Legislators debate multiple new gun bills in 2022 aiming to tackle safety, other issues

OLYMPIA, Wash. — Guns and their safety are up for debate once again in Washington — a state that already has some of the toughest control laws in the country.

The Senate and Justice Committee heard multiple bill proposals and public comments on Monday from citizens on both sides.

The four bills include S.B. 5568, 5690, 5217, and 5407.

S. B. 5568 would allow the local government to make informed decisions on restricting the open carry of a firearm or other weapon at “any public meeting, any building or facility owned or operated by a city, town, county, or other municipality, or at a permitted demonstration within their respective jurisdictions.”

“I think it is imperative that local governments have the ability to make decisions on where people can carry guns in their jurisdiction, said Liz Hjelmseth, a concerned citizen.

But Sharyn Hinchcliffe with the Pink Pistols of Seattle and Tacoma disagrees.

“We are not scared to walk into a room where people might be armed.

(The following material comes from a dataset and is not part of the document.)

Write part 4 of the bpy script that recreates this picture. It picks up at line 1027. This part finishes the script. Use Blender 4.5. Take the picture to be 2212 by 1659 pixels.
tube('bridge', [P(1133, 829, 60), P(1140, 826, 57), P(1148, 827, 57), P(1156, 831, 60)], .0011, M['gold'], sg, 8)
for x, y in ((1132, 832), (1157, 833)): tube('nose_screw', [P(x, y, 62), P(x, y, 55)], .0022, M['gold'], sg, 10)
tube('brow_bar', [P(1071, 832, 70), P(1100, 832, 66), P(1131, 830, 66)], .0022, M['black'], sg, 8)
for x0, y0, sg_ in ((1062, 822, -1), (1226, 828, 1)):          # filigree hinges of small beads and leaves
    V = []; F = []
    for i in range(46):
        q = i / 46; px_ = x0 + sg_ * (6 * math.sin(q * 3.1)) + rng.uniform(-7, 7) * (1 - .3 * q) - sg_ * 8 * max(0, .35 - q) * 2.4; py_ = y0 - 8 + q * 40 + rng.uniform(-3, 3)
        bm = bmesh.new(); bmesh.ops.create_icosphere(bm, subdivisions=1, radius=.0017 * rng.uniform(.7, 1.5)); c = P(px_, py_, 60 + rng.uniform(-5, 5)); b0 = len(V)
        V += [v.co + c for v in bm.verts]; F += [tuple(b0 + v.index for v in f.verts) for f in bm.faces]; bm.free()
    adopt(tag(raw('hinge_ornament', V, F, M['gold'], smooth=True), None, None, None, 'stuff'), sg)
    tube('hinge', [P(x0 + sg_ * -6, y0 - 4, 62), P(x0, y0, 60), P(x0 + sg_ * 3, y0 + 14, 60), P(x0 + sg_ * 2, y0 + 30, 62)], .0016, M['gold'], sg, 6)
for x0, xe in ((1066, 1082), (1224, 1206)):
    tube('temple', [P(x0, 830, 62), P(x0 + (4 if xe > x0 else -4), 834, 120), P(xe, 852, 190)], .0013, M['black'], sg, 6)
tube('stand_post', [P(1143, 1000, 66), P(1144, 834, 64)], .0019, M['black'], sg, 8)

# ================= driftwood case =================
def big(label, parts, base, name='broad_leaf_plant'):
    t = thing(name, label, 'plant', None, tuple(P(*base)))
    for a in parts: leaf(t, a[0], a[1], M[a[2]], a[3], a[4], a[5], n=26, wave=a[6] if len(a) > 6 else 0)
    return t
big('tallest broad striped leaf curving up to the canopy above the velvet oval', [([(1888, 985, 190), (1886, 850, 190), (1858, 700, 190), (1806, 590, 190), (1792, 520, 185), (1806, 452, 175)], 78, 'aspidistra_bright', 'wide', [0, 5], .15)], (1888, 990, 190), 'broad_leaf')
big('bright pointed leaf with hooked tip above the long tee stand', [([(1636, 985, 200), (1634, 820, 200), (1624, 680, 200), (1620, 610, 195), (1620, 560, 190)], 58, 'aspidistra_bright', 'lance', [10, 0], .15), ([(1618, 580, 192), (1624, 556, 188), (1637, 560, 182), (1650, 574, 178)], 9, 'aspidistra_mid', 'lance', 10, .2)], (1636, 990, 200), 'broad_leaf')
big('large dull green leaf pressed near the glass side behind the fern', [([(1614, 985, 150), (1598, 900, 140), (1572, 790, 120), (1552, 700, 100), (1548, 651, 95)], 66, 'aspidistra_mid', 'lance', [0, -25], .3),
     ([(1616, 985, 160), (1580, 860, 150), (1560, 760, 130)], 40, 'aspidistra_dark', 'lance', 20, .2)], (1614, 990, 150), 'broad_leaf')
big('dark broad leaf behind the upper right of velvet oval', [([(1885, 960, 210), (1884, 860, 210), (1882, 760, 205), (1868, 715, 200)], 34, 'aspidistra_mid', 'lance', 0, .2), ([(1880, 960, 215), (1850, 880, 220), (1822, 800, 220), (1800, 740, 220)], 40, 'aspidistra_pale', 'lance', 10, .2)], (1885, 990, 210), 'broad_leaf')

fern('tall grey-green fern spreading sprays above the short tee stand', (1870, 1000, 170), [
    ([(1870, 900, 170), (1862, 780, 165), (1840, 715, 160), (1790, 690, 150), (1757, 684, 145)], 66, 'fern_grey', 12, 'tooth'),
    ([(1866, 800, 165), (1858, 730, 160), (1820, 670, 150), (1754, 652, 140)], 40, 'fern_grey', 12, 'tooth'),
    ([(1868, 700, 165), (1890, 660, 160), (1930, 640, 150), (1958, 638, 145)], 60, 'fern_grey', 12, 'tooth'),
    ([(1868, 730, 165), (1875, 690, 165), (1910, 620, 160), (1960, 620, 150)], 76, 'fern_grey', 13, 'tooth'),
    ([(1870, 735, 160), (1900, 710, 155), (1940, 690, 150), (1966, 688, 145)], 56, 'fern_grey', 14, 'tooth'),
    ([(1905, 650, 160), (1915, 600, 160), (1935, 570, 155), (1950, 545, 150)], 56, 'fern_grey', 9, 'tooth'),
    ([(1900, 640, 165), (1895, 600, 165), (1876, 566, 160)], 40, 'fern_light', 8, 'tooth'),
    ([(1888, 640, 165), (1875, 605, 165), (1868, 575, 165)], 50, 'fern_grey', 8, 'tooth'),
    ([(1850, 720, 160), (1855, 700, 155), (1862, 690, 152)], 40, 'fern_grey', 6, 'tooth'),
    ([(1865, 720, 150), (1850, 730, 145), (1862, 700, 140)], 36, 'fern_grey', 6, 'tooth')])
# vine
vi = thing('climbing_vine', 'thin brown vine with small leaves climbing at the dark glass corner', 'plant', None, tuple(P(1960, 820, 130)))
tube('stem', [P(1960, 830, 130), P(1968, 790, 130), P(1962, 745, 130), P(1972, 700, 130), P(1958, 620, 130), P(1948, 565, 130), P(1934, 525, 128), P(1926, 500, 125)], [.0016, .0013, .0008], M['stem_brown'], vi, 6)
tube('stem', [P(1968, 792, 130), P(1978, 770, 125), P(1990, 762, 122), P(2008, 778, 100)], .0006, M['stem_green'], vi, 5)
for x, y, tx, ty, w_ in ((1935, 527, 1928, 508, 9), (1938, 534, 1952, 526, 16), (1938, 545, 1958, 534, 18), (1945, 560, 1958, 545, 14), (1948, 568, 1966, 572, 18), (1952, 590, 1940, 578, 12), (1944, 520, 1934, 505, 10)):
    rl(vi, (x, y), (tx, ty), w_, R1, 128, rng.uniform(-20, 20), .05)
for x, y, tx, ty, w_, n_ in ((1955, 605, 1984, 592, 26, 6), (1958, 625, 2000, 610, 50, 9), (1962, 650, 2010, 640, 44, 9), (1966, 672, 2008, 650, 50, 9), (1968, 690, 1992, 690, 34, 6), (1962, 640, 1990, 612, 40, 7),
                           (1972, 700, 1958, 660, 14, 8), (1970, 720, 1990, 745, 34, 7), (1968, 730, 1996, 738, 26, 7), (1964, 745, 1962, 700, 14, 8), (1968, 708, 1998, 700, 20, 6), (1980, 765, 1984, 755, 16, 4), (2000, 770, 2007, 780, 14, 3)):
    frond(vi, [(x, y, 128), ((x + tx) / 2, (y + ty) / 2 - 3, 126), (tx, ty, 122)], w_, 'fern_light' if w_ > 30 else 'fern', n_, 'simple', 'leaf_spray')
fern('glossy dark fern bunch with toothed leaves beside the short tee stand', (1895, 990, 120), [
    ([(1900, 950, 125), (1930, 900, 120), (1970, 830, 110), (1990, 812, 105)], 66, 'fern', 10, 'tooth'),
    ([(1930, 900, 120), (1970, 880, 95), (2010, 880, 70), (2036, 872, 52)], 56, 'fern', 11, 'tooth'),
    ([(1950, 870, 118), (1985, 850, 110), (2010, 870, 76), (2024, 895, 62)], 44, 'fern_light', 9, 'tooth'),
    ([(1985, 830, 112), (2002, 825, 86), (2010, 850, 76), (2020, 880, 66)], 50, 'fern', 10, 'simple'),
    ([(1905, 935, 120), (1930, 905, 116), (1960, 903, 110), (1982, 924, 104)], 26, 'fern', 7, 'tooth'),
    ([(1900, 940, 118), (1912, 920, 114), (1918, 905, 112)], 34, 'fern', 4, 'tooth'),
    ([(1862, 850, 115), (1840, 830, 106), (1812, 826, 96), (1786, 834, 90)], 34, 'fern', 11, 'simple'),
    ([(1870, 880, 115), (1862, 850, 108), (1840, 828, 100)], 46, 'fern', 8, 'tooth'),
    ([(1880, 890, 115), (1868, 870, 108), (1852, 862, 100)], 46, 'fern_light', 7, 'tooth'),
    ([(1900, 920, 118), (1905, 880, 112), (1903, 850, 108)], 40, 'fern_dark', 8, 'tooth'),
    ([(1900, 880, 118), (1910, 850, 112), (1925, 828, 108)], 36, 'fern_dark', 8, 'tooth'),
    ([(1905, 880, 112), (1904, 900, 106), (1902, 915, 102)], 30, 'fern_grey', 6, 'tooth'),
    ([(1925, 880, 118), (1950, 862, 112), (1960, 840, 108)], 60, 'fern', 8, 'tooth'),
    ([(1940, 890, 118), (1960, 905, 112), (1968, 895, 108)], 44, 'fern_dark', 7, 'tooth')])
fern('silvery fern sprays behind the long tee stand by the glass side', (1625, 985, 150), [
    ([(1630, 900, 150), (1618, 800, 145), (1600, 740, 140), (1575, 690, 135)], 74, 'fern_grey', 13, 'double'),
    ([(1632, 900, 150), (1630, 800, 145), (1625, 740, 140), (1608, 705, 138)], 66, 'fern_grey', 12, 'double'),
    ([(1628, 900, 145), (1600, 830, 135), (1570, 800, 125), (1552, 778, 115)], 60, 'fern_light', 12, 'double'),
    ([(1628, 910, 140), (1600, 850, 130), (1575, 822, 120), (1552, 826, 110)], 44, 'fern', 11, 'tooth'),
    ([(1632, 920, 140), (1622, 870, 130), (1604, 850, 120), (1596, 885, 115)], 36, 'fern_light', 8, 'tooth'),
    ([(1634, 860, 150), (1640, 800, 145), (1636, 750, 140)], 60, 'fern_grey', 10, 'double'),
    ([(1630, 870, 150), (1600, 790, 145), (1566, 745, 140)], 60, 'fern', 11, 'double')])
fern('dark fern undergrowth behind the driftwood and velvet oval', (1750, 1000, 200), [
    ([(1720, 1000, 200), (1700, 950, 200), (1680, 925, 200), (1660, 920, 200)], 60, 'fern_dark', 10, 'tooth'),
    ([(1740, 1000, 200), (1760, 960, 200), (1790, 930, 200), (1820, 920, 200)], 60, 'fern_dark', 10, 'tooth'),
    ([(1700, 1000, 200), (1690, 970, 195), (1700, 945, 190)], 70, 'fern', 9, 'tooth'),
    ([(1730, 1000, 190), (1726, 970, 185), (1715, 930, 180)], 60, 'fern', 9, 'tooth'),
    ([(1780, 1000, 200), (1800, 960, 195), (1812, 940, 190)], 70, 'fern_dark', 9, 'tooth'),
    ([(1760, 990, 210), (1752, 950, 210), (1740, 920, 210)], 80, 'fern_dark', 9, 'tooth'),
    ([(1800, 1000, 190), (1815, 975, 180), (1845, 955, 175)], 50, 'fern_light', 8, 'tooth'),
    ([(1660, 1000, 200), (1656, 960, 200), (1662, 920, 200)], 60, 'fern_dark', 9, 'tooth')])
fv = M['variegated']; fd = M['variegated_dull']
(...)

We are worried about walking into an arena where everyone is armed but us,” Hinchcliffe said.

S.B. 5690 allows the color and honor guard to carry a firearm on the Capitol’s campus if they’re actively participating in an organized event.

“Duly authorized federal, state, or local law enforcement officers or personnel are exempt from this section when carrying a firearm or other weapon in conformance with their employing agency’s policy. Members of the armed forces of the United States or the state of Washington are exempt from this section when carrying a firearm or other weapon in the discharge of official duty or traveling to or from official duty,” the bill said.

“Senate Bill 5690 does not fix all the problems that Senate Bill 5038 created but it’s a step in the right direction,” said Aiobheann Cline with the National Rifle Association.

But Carter McKaughan with the Montlake Investigations Group said that might not be fair.

“As a citizen, if I’m not allowed to carry a firearm then perhaps we should consider why that is, and perhaps military or police would be allowed to in certain circumstances,” McKaughan said.

S.B. 5217 would ban assault weapons and guns, including semiautomatic, rimfire, and centerfire rifles.

“No person in this state may manufacture, possess, distribute, import, transfer, sell, offer for sale, purchase, or otherwise transfer any assault weapon except as authorized in this section,” the bill said.

It does, however, offer exemptions for military and law enforcement officials. Lawful possession would include private properties, hunting, and firing ranges.

For Jim Parsons, who lost his daughter in the 2017 Vegas mass shooting, this bill is necessary.

“We need our legislators to take responsibility now. Do your job. Fight to protect our schools, our families, our communities just like the responsible legislators in seven other states.,” Parsons said.

But for citizen Nathan Tynes, this bill is concerning.

“As an African American, I once again have to contend with people telling me and not sharing my life experiences what I can and can’t own while still acknowledging the fact that these laws according to multiple states and federal jurisdictions are being prosecuted against people like me more often than anyone else,” Tynes said.

Last but not least, S.B. 5407 would target criminals by increasing their consequences for stealing guns and other firearms.

“Only by increasing penalties will we ensure criminals think twice before stealing a gun and using it in a crime. Senate Bill 5407 is the first step in reducing gun violence,” said Robin Ball.

But Kari Reardon with the Washington Association of Criminal Defense Lawyers said that might not be true.

“Multiple studies have occurred over the course of time all showing that increased sentences are not a deterrent to crime. This is something that will be born on cities and counties to pay for more trials,” Reardon said.